Le présent projet de loi organique ne comporte que quelques articles. L'article 68 de la Constitution prévoit des délais très courts : 15 jours après le vote de la première assemblée pour que la seconde se prononce, et un mois ensuite pour que la Haute Cour statue. Si ces délais sont dépassés, la procédure s'arrête. De même si l'une des deux assemblées ne vote pas la proposition de résolution : car il ne s'agit pas d'une procédure législative, il n'y a pas de navette. La procédure étant politique et non juridictionnelle, elle n'est pas susceptible d'être déférée devant la Cour européenne des droits de l'homme. Celle-ci s'est prononcée sur ce point en 2011 à propos de la destitution du président de la République de Lituanie, et a estimé qu'elle n'était pas compétente sur une décision qui n'est pas d'ordre juridictionnel.

L'article 1er porte sur les modalités de dépôt et d'examen de la proposition de résolution. Alors que les résolutions constituent, en principe, l'acte unilatéral d'une assemblée, celle-ci présentera un caractère bicaméral, et devra être votée dans les mêmes termes par les deux chambres. Le Gouvernement avait prévu que la commission des lois de chaque assemblée puisse s'opposer à l'inscription à l'ordre du jour d'une résolution. La commission des lois de l'Assemblée nationale a estimé que ce barrage ne correspondait pas au texte de l'article 68 et, à l'initiative de M. Urvoas, elle l'a supprimé. La proposition de résolution devra être adoptée à la majorité des deux tiers des membres de chaque assemblée, sans possibilité de délégation.
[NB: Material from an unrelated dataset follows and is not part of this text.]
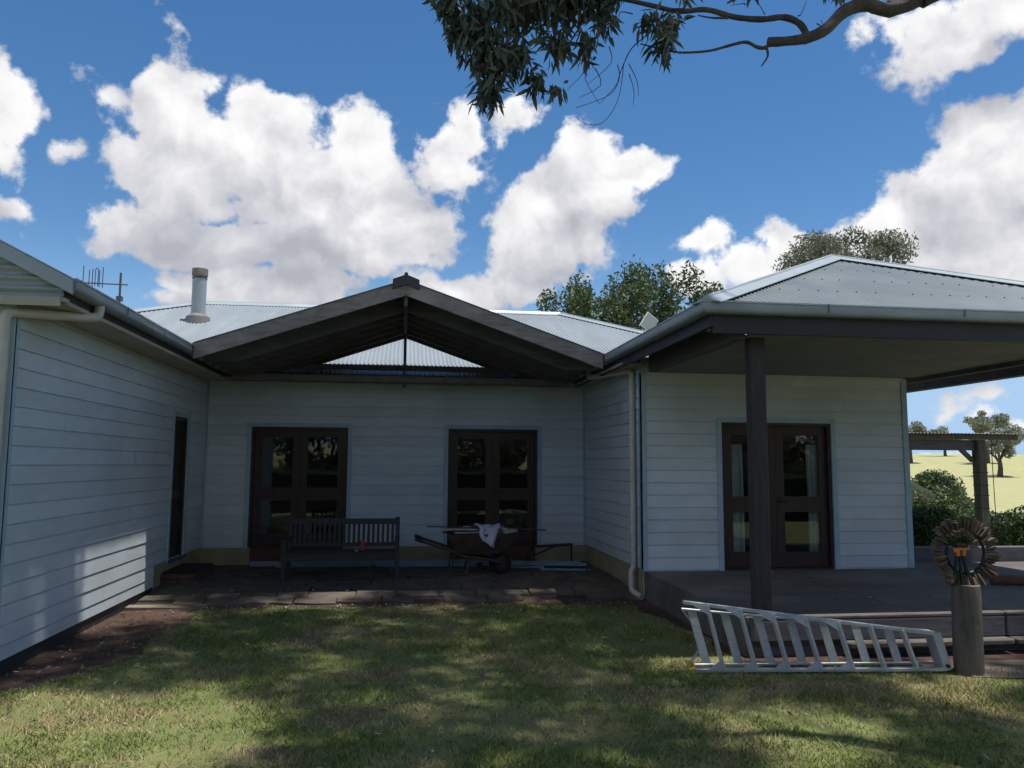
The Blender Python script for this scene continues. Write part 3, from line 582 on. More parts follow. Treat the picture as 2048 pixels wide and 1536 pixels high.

La Haute Cour, comme le Congrès, est présidée par le président de l'Assemblée nationale. Elle se dote d'un bureau mixte, composé d'un nombre égal de membres des Bureaux de l'Assemblée nationale et du Sénat. Elle constitue une commission de six sénateurs et six députés, chargée d'éclairer les travaux de la Haute Cour, en auditionnant, s'il le souhaite, le président de la République, qui peut se faire représenter. Ses auditions doivent se tenir dans un délai de 15 jours suivant l'adoption de la proposition de résolution. La Haute Cour n'a ensuite que 48 heures pour se prononcer, à l'issue d'un débat qui doit être contradictoire, et dans lequel le président de la République a le dernier mot. Une fois adoptée, la décision de la Haute Cour est d'application immédiate. Si le président de la République est destitué, il redevient un citoyen comme les autres et peut faire l'objet de poursuites judiciaires - tout comme il peut se présenter à nouveau aux élections, ce qui revient à demander au peuple de trancher le conflit.